Seigneur, je ne m'attendais guère
De voir César ou Cicéron
Sortir de sa brillante sphère
Pour devenir un Céladon.

Mais il faut que tous les goûts entrent dans votre âme universelle; elle sent mieux que personne qu'il y a dans les ouvrages de madame Deshoulières, quoique un peu faibles, des morceaux naturels et même philosophiques qui méritent d'être conservés; pour Chaulieu, il a fait quatre ou cinq pièces dignes de Frédéric le Grand.

Puisque vous protégez les philosophes après leur mort, V. M. les protégera aussi pendant leur vie; la rage des pédants fanatiques en robe longue vient de condamner au bannissement perpétuel un jeune homme nommé Delisle,a pour avoir fait un livre intitulé La Philosophie de la nature. C'est, dit-on, un savant plein d'imagination, beaucoup plus vertueux que hardi. M. d'Alembert est, je crois, instruit de son mérite et de son malheur.

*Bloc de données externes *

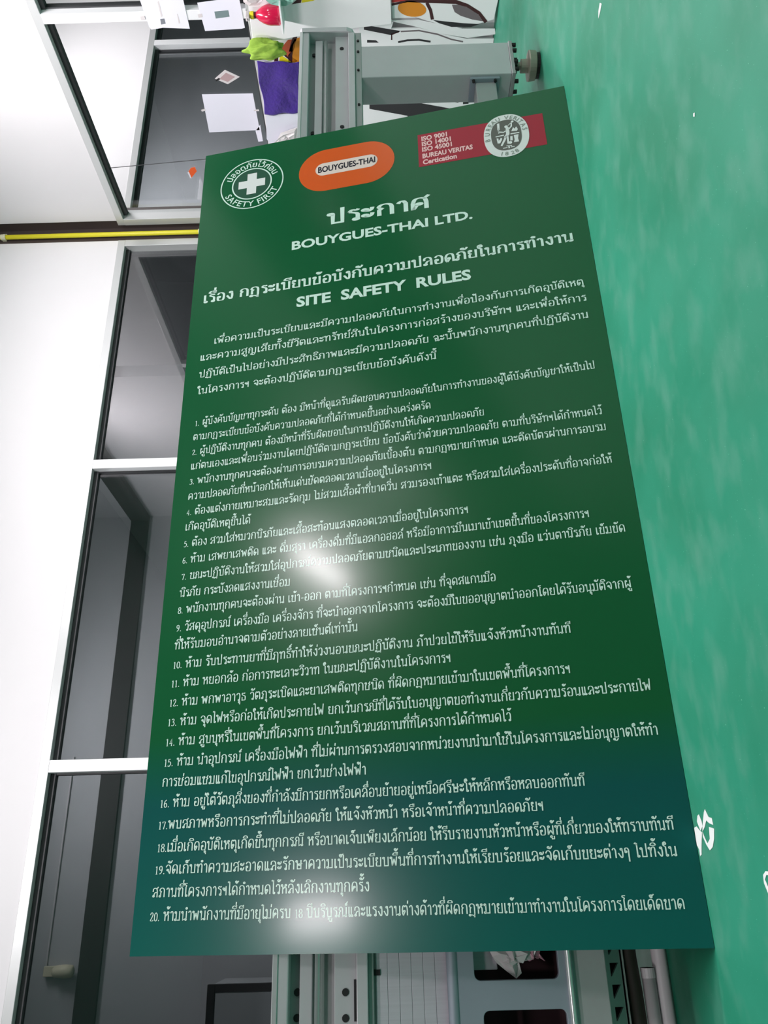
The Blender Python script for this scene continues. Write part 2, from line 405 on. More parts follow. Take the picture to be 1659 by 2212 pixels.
LOOPED = {
'ก': (.78, [('l', [(.12,0),(.12,.5),(.22,.62),(.08,.73)])] + _ARCH),
'ถ': (.80, [('o', .13,.11), ('l', [(.21,.12),(.21,.48),(.27,.6),(.08,.73)])] + _ARCH),
'ภ': (.80, [('o', .06,.11), ('l', [(.15,.12),(.15,.48),(.25,.6),(.08,.73)])] + _ARCH),
'ฤ': (.80, [('o', .12,.11), ('l', [(.21,.12),(.21,.48),(.27,.6),(.08,.73)])] + _ARCH + [('l', [(.64,0),(.64,-.45)])]),
'ฎ': (.80, [('l', [(.16,.1),(.16,.5),(.24,.62),(.08,.73)])] + _ARCH + [('c', [(.64,.04),(.58,-.2),(.4,-.12),(.2,-.1)]), ('o', .12,-.12), ('l', [(.6,-.1),(.62,-.34)])]),
'ฏ': (.80, [('l', [(.16,.1),(.16,.5),(.24,.62),(.08,.73)])] + _ARCH + [('c', [(.64,.04),(.56,-.26),(.42,-.12),(.28,-.28),(.16,-.12)]), ('o', .1,-.12), ('l', [(.6,-.1),(.62,-.34)])]),
'ข': (.70, [('o', .16,.86), ('l', [(.25,.78),(.14,.56),(.14,.04),(.56,.04),(.56,1)])]),
'ช': (.76, [('o', .15,.86), ('l', [(.24,.78),(.13,.56),(.13,.04),(.54,.04),(.54,.55),(.66,.7),(.52,.8),(.68,1.06)])]),
'ซ': (.78, [('o', .10,.82), ('l', [(.18,.88),(.24,.98),(.30,.86),(.15,.56),(.15,.04),(.56,.04),(.56,.55),(.68,.7),(.54,.8),(.70,1.06)])]),
'ค': (.78, _KHO), 'ศ': (.80, _KHO + [('l', [(.52,.88),(.76,1.18)])]),
'ด': (.78, [('l', [(.2,0),(.1,.2),(.08,.6)]), ('c', [(.08,.58),(.18,.9),(.38,1),(.58,.9),(.64,.6)]), ('l', [(.64,.62),(.64,0)]), ('l', [(.19,.0),(.36,.34)]), ('o', .30,.42)]),
'ต': (.78, [('l', [(.2,0),(.1,.2),(.08,.6)]), ('c', [(.08,.58),(.14,.9),(.26,.99),(.36,.86),(.46,.99),(.58,.9),(.64,.6)]), ('l', [(.64,.62),(.64,0)]), ('l', [(.19,.0),(.36,.34)]), ('o', .30,.42)]),
'ง': (.60, [('o', .38,.87), ('c', [(.46,.84),(.49,.5),(.46,.12),(.38,.02),(.28,.12),(.07,.5)])]),
'จ': (.70, [('c', [(.06,.74),(.22,.98),(.42,.97),(.56,.78),(.58,.4),(.54,.02)]), ('l', [(.54,.02),(.34,.34)]), ('o', .27,.43)]),
'ฉ': (.74, [('c', [(.06,.74),(.22,.98),(.42,.97),(.54,.78),(.54,.3),(.42,.05)]), ('l', [(.54,.1),(.26,.02),(.26,.32)]), ('o', .30,.44), ('o', .60,.10)]),
'น': (.78, [('o', .12,.87), ('l', [(.21,.84),(.21,.02),(.34,.12),(.52,.18)]), ('o', .58,.10), ('l', [(.63,.14),(.63,1)])]),
'ณ': (1.06, [('o', .06,.11), ('l', [(.15,.12),(.15,.48),(.25,.6),(.08,.73)]), ('c', [(.08,.72),(.16,.93),(.3,1),(.46,.9),(.5,.68)]), ('l', [(.5,.7),(.5,.02),(.62,.12),(.8,.18)]), ('o', .86,.10), ('l', [(.91,.14),(.91,1)])]),
'ญ': (1.06, [('l', [(.12,0),(.12,.5),(.22,.62),(.08,.73)]), ('c', [(.08,.72),(.16,.93),(.3,1),(.46,.9),(.5,.68)]), ('l', [(.5,.7),(.5,.03),(.9,.03),(.9,1)]), ('o', .44,-.2), ('c', [(.5,-.3),(.66,-.36),(.8,-.2),(.86,-.12)])]),
'ม': (.78, [('o', .13,.87), ('l', [(.22,.84),(.22,.12)]), ('o', .13,.10), ('l', [(.2,.05),(.63,.05),(.63,1)])]),
'บ': (.76, [('o', .12,.87), ('l', [(.21,.84),(.21,.05),(.61,.05),(.61,1)])]),
'ษ': (.80, [('o', .12,.87), ('l', [(.21,.84),(.21,.05),(.61,.05),(.61,1)]), ('o', .42,.5), ('l', [(.5,.5),(.76,.62)])]),
'ป': (.76, [('o', .12,.87), ('l', [(.21,.84),(.21,.05),(.61,.05),(.61,1.38)])]),
'ผ': (.80, [('o', .2,.87), ('l', [(.12,.86),(.12,.02)]), ('l', [(.12,.03),(.38,.5)]), ('l', [(.38,.5),(.65,.03)]), ('l', [(.65,.02),(.65,1)])]),
'พ': (.84, [('o', .1,.87), ('l', [(.18,.86),(.23,.02)]), ('l', [(.23,.03),(.43,.76)]), ('l', [(.43,.76),(.62,.03)]), ('l', [(.62,.02),(.70,1)])]),
'ฟ': (.84, [('o', .1,.87), ('l', [(.18,.86),(.23,.02)]), ('l', [(.23,.03),(.43,.76)]), ('l', [(.43,.76),(.62,.03)]), ('l', [(.62,.02),(.72,1.38)])]),
'ท': (.76, [('o', .1,.87), ('l', [(.19,.84),(.19,0)]), ('c', [(.19,.5),(.32,.88),(.48,.99),(.6,.88),(.62,.6)]), ('l', [(.62,.62),(.62,0)])]),
'ห': (.74, [('o', .1,.87), ('l', [(.19,.84),(.19,0)]), ('l', [(.19,.42),(.48,.8)]), ('o', .54,.88), ('c', [(.44,.74),(.58,.58),(.6,.3),(.6,0)])]),
'ย': (.72, [('o', .17,.87), ('c', [(.09,.82),(.1,.62),(.26,.52)]), ('c', [(.26,.52),(.13,.42),(.12,.2),(.14,.04)]), ('l', [(.13,.05),(.58,.05),(.58,1)])]),
'ร': (.56, [('c', [(.46,1.0),(.38,.9),(.2,.96),(.07,.78)]), ('c', [(.07,.78),(.26,.7),(.42,.56),(.43,.2)]), ('o', .36,.10)]),
'ธ': (.66, [('c', [(.5,1.0),(.4,.9),(.2,.96),(.1,.8)]), ('c', [(.1,.78),(.3,.66),(.5,.56),(.54,.36),(.54,.05)]), ('l', [(.54,.05),(.14,.05),(.14,.45)])]),
'ล': (.74, _SAL), 'ส': (.76, _SAL + [('l', [(.48,.84),(.70,1.14)])]),
'ว': (.58, [('c', [(.06,.76),(.16,.95),(.32,.99),(.45,.82),(.47,.5),(.45,.2)]), ('o', .38,.10)]),
'อ': (.72, [('c', [(.09,.78),(.22,.97),(.42,.98),(.58,.8),(.6,.4),(.54,.06),(.36,.02),(.16,.06),(.11,.4)]), ('o', .2,.46)]),
'ฮ': (.74, [('c', [(.09,.78),(.22,.95),(.44,.92),(.58,.74),(.6,.4),(.54,.06),(.36,.02),(.16,.06),(.11,.4)]), ('o', .2,.46), ('l', [(.44,.9),(.70,1.1)])]),
'ฯ': (.56, [('o', .12,.72), ('c', [(.1,.62),(.24,.5),(.34,.66),(.4,.96)]), ('l', [(.42,.98),(.42,0)])]),
'ๆ': (.60, [('o', .16,.60), ('c', [(.06,.7),(.12,.95),(.3,.98),(.42,.8),(.42,.4)]), ('l', [(.42,.42),(.42,-.4)])]),
'า': (.50, [('c', [(.06,.8),(.14,.95),(.28,.97),(.37,.76)]), ('l', [(.37,.8),(.37,0)])]),
'ำ': (.50, [('o', -.22,1.28), ('c', [(.06,.8),(.14,.95),(.28,.97),(.37,.76)]), ('l', [(.37,.8),(.37,0)])]),
'ะ': (.52, [('o', .12,.76), ('c', [(.08,.66),(.26,.62),(.38,.74),(.42,.94)]), ('o', .12,.26), ('c', [(.08,.16),(.26,.12),(.38,.24),(.42,.44)])]),
'เ': (.36, [('o', .19,.10), ('l', [(.11,.14),(.11,1)])]),
'แ': (.64, [('o', .19,.10), ('l', [(.11,.14),(.11,1)]), ('o', .46,.10), ('l', [(.38,.14),(.38,1)])]),
'โ': (.42, [('o', .26,.10), ('l', [(.18,.14),(.18,1.05)]), ('c', [(.18,1.05),(.24,1.18),(.04,1.3),(.06,1.42)]), ('l', [(.02,1.42),(.36,1.42)])]),
'ใ': (.42, [('o', .28,.10), ('l', [(.2,.14),(.2,.98)]), ('c', [(.2,.96),(.02,1.1),(.0,1.34),(.14,1.46),(.26,1.36)]), ('o', .17,1.27)]),
'ไ': (.40, [('o', .28,.10), ('l', [(.2,.14),(.2,1.44)]), ('c', [(.2,1.2),(.1,1.46),(-.02,1.36)])]),
'ิ': (0, _SI), 'ี': (0, _SI + [('l', [(-.1,1.14),(-.1,1.48)])]), 'ึ': (0, _SI + [('o', -.13,1.38)]),
'ื': (0, _SI + [('l', [(-.1,1.14),(-.1,1.48)]), ('l', [(-.22,1.28),(-.22,1.48)])]),
'ั': (0, [('o', -.38,1.34), ('c', [(-.44,1.26),(-.26,1.2),(-.12,1.3),(-.02,1.5)])]),
'็': (0, [('o', -.36,1.24), ('c', [(-.46,1.2),(-.5,1.38),(-.34,1.44),(-.24,1.36),(-.08,1.5)])]),
'่': (0, [('l', [(-.16,1.18),(-.13,1.5)])]), '้': (0, [('o', -.32,1.42), ('c', [(-.38,1.26),(-.22,1.28),(-.04,1.52)])]),
'์': (0, [('o', -.22,1.26), ('c', [(-.14,1.3),(-.14,1.44),(-.02,1.56)])]),
'ุ': (0, [('o', -.22,-.18), ('l', [(-.14,-.16),(-.14,-.46)])]), 'ู': (0, [('o', -.44,-.18), ('l', [(-.37,-.2),(-.37,-.42),(-.14,-.42),(-.14,-.12)])]),
'0': (.56, [('c', [(.28,1.12),(.1,.9),(.07,.55),(.1,.2),(.28,0),(.46,.2),(.49,.55),(.46,.9),(.28,1.12)])]),
'1': (.48, [('l', [(.24,0),(.24,1.1)]), ('l', [(.09,.94),(.24,1.1)]), ('l', [(.1,.0),(.38,.0)])]),
'2': (.56, [('c', [(.07,.82),(.14,1.04),(.3,1.12),(.44,.98),(.42,.74),(.26,.4),(.07,.04)]), ('l', [(.07,.03),(.48,.03)]), ('l', [(.48,.03),(.5,.16)])]),
'3': (.54, [('c', [(.08,.92),(.2,1.1),(.38,1.04),(.4,.8),(.22,.6)]), ('c', [(.22,.6),(.42,.52),(.46,.28),(.34,.04),(.14,.0),(.06,.14)])]),
'4': (.56, [('l', [(.38,0),(.38,1.1),(.06,.34),(.5,.34)]), ('l', [(.28,0),(.48,0)])]),
'5': (.54, [('l', [(.46,1.08),(.16,1.08),(.12,.64)]), ('c', [(.12,.62),(.3,.7),(.46,.54),(.46,.26),(.3,.02),(.12,.0),(.06,.12)])]),
'6': (.56, [('c', [(.44,1.1),(.2,.9),(.08,.5),(.12,.14),(.28,0),(.46,.14),(.46,.44),(.3,.6),(.12,.46)])]),
'7': (.54, [('l', [(.08,.88),(.08,1.08)]), ('l', [(.06,1.06),(.48,1.06)]), ('l', [(.48,1.06),(.24,0)])]),
'8': (.56, [('c', [(.28,.6),(.1,.74),(.12,1.0),(.28,1.12),(.44,1.0),(.46,.74),(.28,.6),(.08,.44),(.08,.14),(.28,0),(.48,.14),(.48,.44),(.28,.6)])]),
'9': (.56, [('c', [(.12,.02),(.36,.2),(.48,.6),(.44,.98),(.28,1.12),(.1,.98),(.1,.68),(.26,.52),(.44,.66)])]),
'.': (.26, [('d', .12, .06)]), '-': (.42, [('l', [(.05,.38),(.37,.38)]), ('l', [(.05,.43),(.37,.43)])]), ' ': (.36, []),
}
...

Pour moi, si ces ennemis des sages me persécutent à quatre-vingt-trois ans, j'ai ma bière toute prête en Suisse, à une lieue de la France; j'ai quelque ressemblance avec Morival; je fus attaqué, il y a un mois, d'une espèce d'apoplexie dont les suites me tourmentent plus que les fanatiques ne me tourmenteront. J'emploierai, si je puis, mes derniers moments à rendre exécrables les assassins juridiques de Morival d'Étallonde, du chevalier de La Barre, du général Lally, de la maréchale d'Ancre, et de tant d'autres.

Tout ce que V. M. daigne me dire sur notre gouvernement et sur nos finances est bien vrai; c'est à Newton à parler de mathématiques, c'est à Frédéric le Grand à parler de gouverner les hommes. Je serais étonné si la France attaquait aujourd'hui les Anglais sur mer,


a Delisle de Sales. Son ouvrage avait paru en 1769, en trois volumes.